The book has a utopian element which always attracts me, the impossible dream of what might be, despite dystopia being far more evident than utopia. But he questions the quest for utopia offering us his unique way into management fashion. In all our ‘moving forwards’ talk we search for a utopia we may never find. There is a chapter entitled ‘Longing for Leadership’ which was probably why I acquired this book ‘leadership is very much a matter of staging’ (Bos, 2000: 66). We tend to write and talk about leaders as managers of meaning. Here we get an alternative, Bos writes about the construction of leadership authority, but he also writes about the corrosion of authority informed by the writings of Bruce Lincoln. So the authority of leaders requires the corrosion of authority of others. We had to doubt the capabilities of managers before we could believe in leaders. I am not encouraging such a position and neither was Bos (2000), but it helps us to understand the shift from managers to leaders. This shift was never empirically informed it was a question of staging. Unfortunately, most people believe that this shift was empirically informed.

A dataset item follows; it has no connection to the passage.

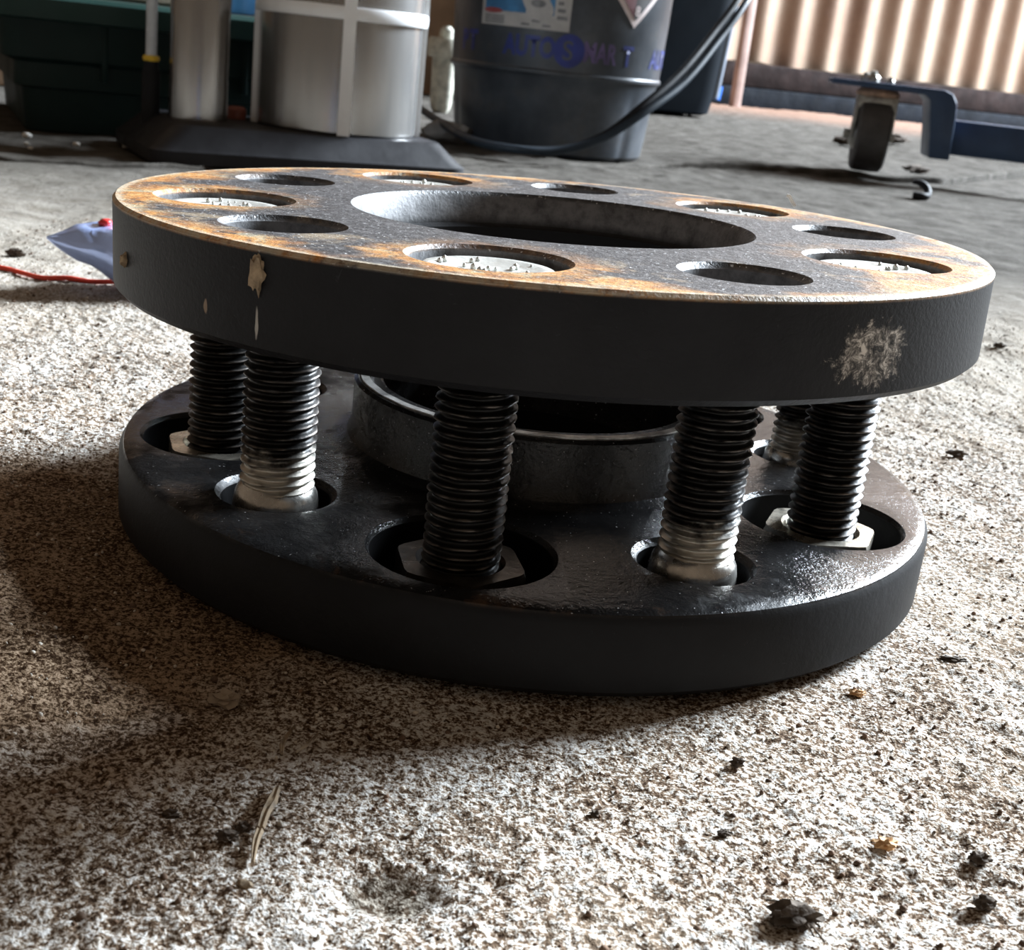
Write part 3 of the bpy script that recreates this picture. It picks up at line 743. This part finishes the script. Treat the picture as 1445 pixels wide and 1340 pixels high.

‘…the core tenet of this book: management fashions should not be criticized for being fashionable but for not having been able to get rid of utopian tendencies.’ (Bos, 2000: 181).
This line of reasoning appears to have implications for organizational change theories and practices. Those into appreciative inquiry will not like this, but how do we avoid utopian tendencies in our theories and practices of organizational change?
ten Bos, R. (2000) Fashion and Utopia in Management Thinking. Amsterdam: John Benjamins Publishing Company.